[Bards] Kenneth's story discussion - was Situations...

Katherine of Scarborough katofscarborough at yahoo.com
Tue May 1 16:03:53 PDT 2007


Sir Kenneth,

I believe you are referring to the grand and ancient
tradition of "boasting."

While there could be some argument as to whether your
garden variety fighter-boasting really qualifies as
bardic performance, I think there IS room, and some
period evidence, for the (well-performed, in-persona)
"no-****-there-I-was" story.

Let's take Beowulf, for instance.  Beowulf itself is
an epic in verse, but there is evidence within the
text that boasts and stories of the sort we're
discussing did occur, and were frequently measures of
a warrior's worth.

In Hrothgar's hall, Beowulf first describes how he
"came down from combat/bloodied by enemies/where I
crushed down five/killed a tribe of giants/and on the
waves at night/slew water-beasts..."  I'll grant that
this is less bardic performance and more a sort of
review of his qualifications to slay beasties.  

But later, more of the same occurs at length in the
mead hall, while at the same time "At times the scop
sang/bright-voiced in Heorot..." as Unferth challenges
Beowulf's claims and declares another warrior, Breca,
to be the stronger.  He proceeds to recount one
version of the tale of a swimming match that took
place between the two.  Then Beowulf replies:

"What a great deal, Unferth my friend
Full of beer, you have said about Breca,
told of his deeds.  But to tell the true story,
I had more sea-strength, power in swimming,
and also more hardship, than any other man.
To each other we said, as boys will boast,
--we both were still young--that we two alone
Would swim out to sea, to the open ocean,
Dare risk our lives, and we did as we said."

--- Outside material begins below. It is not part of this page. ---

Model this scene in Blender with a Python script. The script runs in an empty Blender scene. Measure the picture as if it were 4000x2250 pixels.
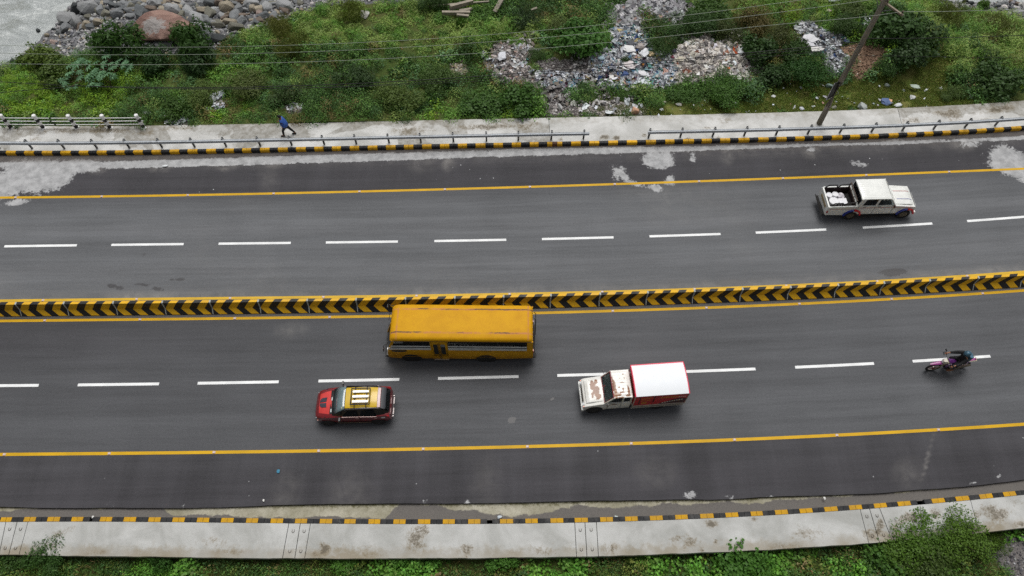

Change a few names, and this is the same conversation
you can hear around a fire on any given night at an
event.  Now, I realize the question is--do these
things really qualify as "period performance pieces"? 
Maybe first we need to examine what counts as a
performance venue, and what doesn't.  

Do we have period evidence for an equivalent to the
standard SCA bardic circle as we know it?  (that's not
a hypothetical--I'm really asking :)  How much overlap
is there between "court performances" (Hey, Beowulf,
stand up, the chieftain wants to hear that story about
the time you...") versus "sitting around the fire"
performances (Hey, Beowulf, have some more mead, let's
hear that story about the time you...")  How much
distinction do we make--I know it will vary from
culture to culture--between the professional
storyteller and the one who's just keeping folks
amused through a long winter's night?

When it *was* just folks sitting around a fire,
telling tales and singing songs, was it exclusively
that, or could boasting and the improvisation
sometimes bleed over into the night’s entertainment? 
Who's to say that some of the tales later put into
verse weren't born from the ramblings and
interjections of some drunken old warrior, recounting
the battles of his youth?

I guess what I'm getting at is that maybe, sometimes,
the hairs don't split as finely as we can begin to
assume when we're looking at the past through
thousand-year-old texts and archaeological remnants. 
I can appreciate the need for clear and definite
documentation of the things we do, but I also think
living history can benefit from the consideration of
circumstantial evidence, of the things that we *don't*
see.

And of course, none of this has any bearing on whether
the “no-****-there-I-was” story is actually desired or
welcome at a particular bardic circle.  I know most of
us can't brag with the flair that Beowulf does, and I
know that a weekend event affords us different
attention spans than a long and lonely winter in the
Middle Ages.  I’m just throwing out the possibility
that it IS a period thing, and I would hate to miss
out on a tale well-told because it might not be a
documented format (have you had the pleasure of
hearing some of Duchess Willow's stories of the
history of Ansteorra?)

I ramble--forgive me.  This is what happens when you
work in a library and have nothing to do.

Discuss.

In service and song,
Lady Catrin ferch Maelgwn



--- Ken Theriot <kentheriot at ravenboymusic.com> wrote:

> No one hearing Duke
> Cariadoc tell a story would
> see any resemblance to a "there we were"
> presentation.  A prose story done
> this way, in character, I have no problem with.  One
> thing I think we CAN
> agree on is stories of the: "Back in AS 20 when Duke
> XXXX and I were at
> Pennsic, we were in the shield wall and....."
> variety are really not to be
> found in period as performance pieces.